Our Aussies in Lebanon.
We Aussies are a parochial bunch, we really are. The Middle East is on the verge of an all out war - a conflict that threatens to turn the Lebanese/Israeli border into the new frontline in the War on Terror - and all our media can report is the number of Australians stuck inside Lebanon, and the death-defying mission that's being planned to get them out. As is usually the way, the Fairfax broadsheets - The Age and The Sydney Morning Herald - and The Australian have taken a more widescreen world view of the conflict, offering up large front-page pictures of the carnage and regular reports from local Fairfax and News correspondents, at least in the early days of the conflict. But the tabloids and commercial television news maintains that our citizens are the most important part of story. There's a fine line that all of us in the media must tread when reporting international conflicts, and most of the time press coverage from the Australian media risk cutting us off from the rest of the world even more. Of course the our national media needs to tell us what's happening to those Australian nationals who are stranded and need a way out, but it's overkill, and such blind parochialism risks turning ours into a country so ignorant of the outside world that we could be easily confused with Americans. The United States might be the butt of the international community's jokes for its virtual isolation and international ignorance, but Australia isn't far behind them.
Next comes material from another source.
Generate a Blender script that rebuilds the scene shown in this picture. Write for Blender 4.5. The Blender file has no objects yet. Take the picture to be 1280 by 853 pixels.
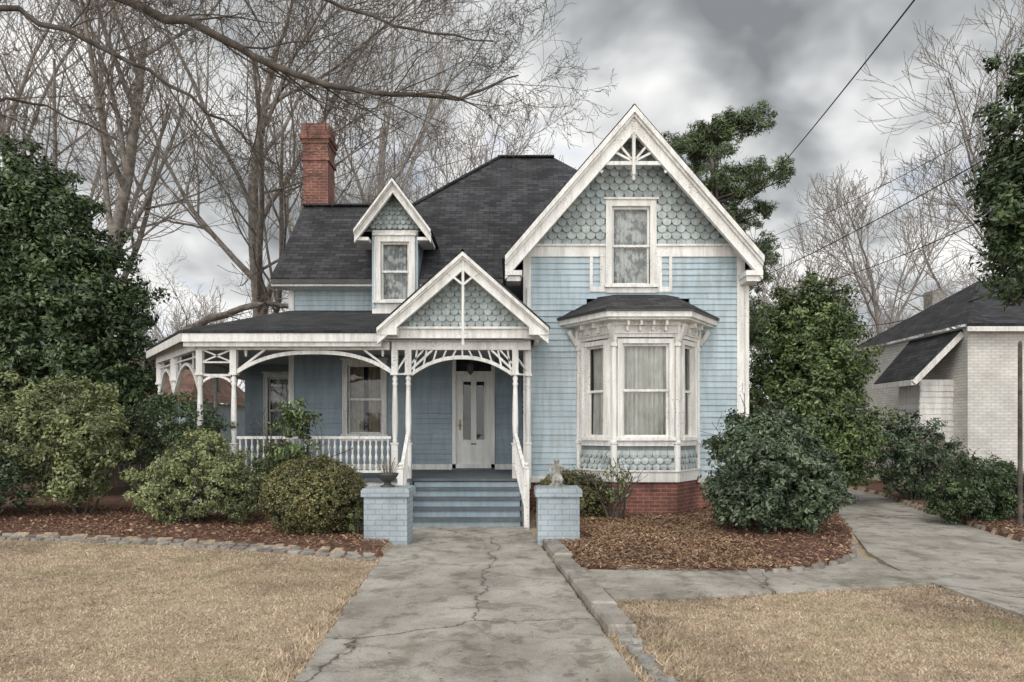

One of the unexpected opportunities to come out of the post-September 11 conflict between the Muslim world and the West was, in part, a chance for remote countries like Australia, who before S11 had little or no direct experience with radical Islam and its politics, to engage and learn a little more about places like the Middle East. A few short news clips and sound bites of terrified Australians trying to escape Lebanon doesn't go any where near explaining the deep wounds that have just started to re-open in the Middle East.
Oh, and this just in: "Seven's Chris Reason is there with our stranded Aussies in Beirut" and "we (Channel Seven) told you about the plan to get them out". So says the voice-over for Channel Seven's Nightly News Promo. Good to know Channel Seven has us covered over in Beirut.